O.K., let's say, just by a fluke, you live next to a stadium. Let's say, just by double fluke, they decide to hold the Super Bowl there. Let's say they just happen to ask if you'd like to play in that Super Bowl. Then let's say you don't just get in the game, but you quarterback your team to the greatest upset in American sports.
That's the latter-day equivalent of what happened to a skinny caddie named Francis Ouimet at the 1913 U.S. Open. Ouimet, 20, was kind of a dweeb. He was flagpole thin with big ears and a pencil neck that made him look like Ichabod Crane. He was a clerk at a sporting-goods store who still lived with his parents in a small house at 246 Clyde Street, not more than a crushed driver from the 17th green at the Country Club in Brookline, Mass. Francis knew that course as well as he knew his bedtime prayers. As a kid he had dashed through it on the way to the Putterham School. He'd caddied at the Country Club since he was 11. He'd wandered its course for hours, hunting balls and sneaking shots. When they let him, he played it legit.
Ouimet was the state amateur champion, but nobody figured he would ever wind up winning anything much bigger than that. In fact, when he was offered a last-minute spot in the Open, he was reluctant to ask his boss at the sporting-goods store for the time off. He wasn't asking for much, though. He figured he needed only a day, just enough to miss the cut.
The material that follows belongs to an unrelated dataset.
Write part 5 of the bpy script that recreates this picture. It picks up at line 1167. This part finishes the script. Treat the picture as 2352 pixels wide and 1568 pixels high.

For Francis, just teeing it up in the Open would be the thrill of his life. That's because he'd get to meet the two greatest golfers in the world, two of his heroes—England's Harry Vardon and Ted Ray. Vardon had already won five British Open titles. Ray was the 1912 British Open champion and the longest hitter in the game. Ouimet playing in the same tournament as these two would be like a milk boy in Leeds getting a chance to play with Tiger Woods and David Duval.
Naturally he went out and played like a hack. With his 10-year-old caddie, a local kid named Eddie Lowery, at his side, Ouimet hit his first tee shot about 40 yards. He doubled the first hole. He doubled the second hole.
But then something strange happened. Ouimet started playing as if he owned the joint. By the end of Thursday's 36 holes, he had scrambled back to within four shots of the lead. By the end of Friday morning's round he was tied for the lead, and the locals were turning out in droves to watch the kid work his magic. Ouimet started slowly in Friday's final 18, shooting a 43 on the front, but with Vardon and Ray already in the clubhouse, the kid played the last six holes in two under to tie. The decisive moment came at the 17th—his very own 17th—where Ouimet looked at a nasty, sliding, downhill 20-footer for birdie. By now hundreds of neighbors and buddies had crowded around the green. He creamed the putt, too hard but dead on line. The ball practically knocked the hole backward a foot, but it popped up, then into the cup for a 3. Spectators "yelled, pummeled each other joyously, swatted their friends with umbrellas," Herbert Warren Wind wrote. (Sound like any celebration you've heard of on that green recently?)
Ouimet made a crucial par on 18, prompting friends and strangers to hoist him up on their shoulders and parade him around like he'd just shot the kaiser. Who would've believed it—a two-man, one-boy 18-hole playoff set for the next day, with the whole world sure Franny the Fluke would get flushed four holes into it. Was Ouimet nervous? Please. He took a bath at the club, walked home, went to bed at 9:30, slept until 8 the next morning, walked back over to the course and found 10,000 people waiting for him, many of whom had never seen a golf match in their entire lives. Then he went out and changed the face of the game forever.
Course, it didn't start that way. Ouimet looked a little shaky until he hit the 5th hole, where he got worse. He cold-fanned his approach so far right that it wound up out of bounds. Uh-oh, back in the box, Pinocchio.
But do you know what Francis did then? He dropped one, took a deep breath and stiffed his next shot a few feet from the stick for the most wonderful bogey of his life. Ouimet was bulletproof after that. He opened up a one-shot lead on 10, a two-shot lead on 12, and then sealed it-guess where?—on 17 with an 15-foot birdie. Always did love that green. He shot a 72 to Vardon's 77 and Ray's 78.
Nobody knew it, but Ouimet would become the Tiger Woods of his day, the kid who proved you didn't have to be rich, British or, for that matter, professional to be a golf champion. Ouimet's win was not just the first by an amateur in the Open, it ended Britain's domination of the golf world and started the American ascension.
At the time, of course, nobody could see that. All people saw was Ouimet posing for a picture with a lucky horseshoe, his lucky caddie and the kind of lucky grin guys get only when they skip work to play golf.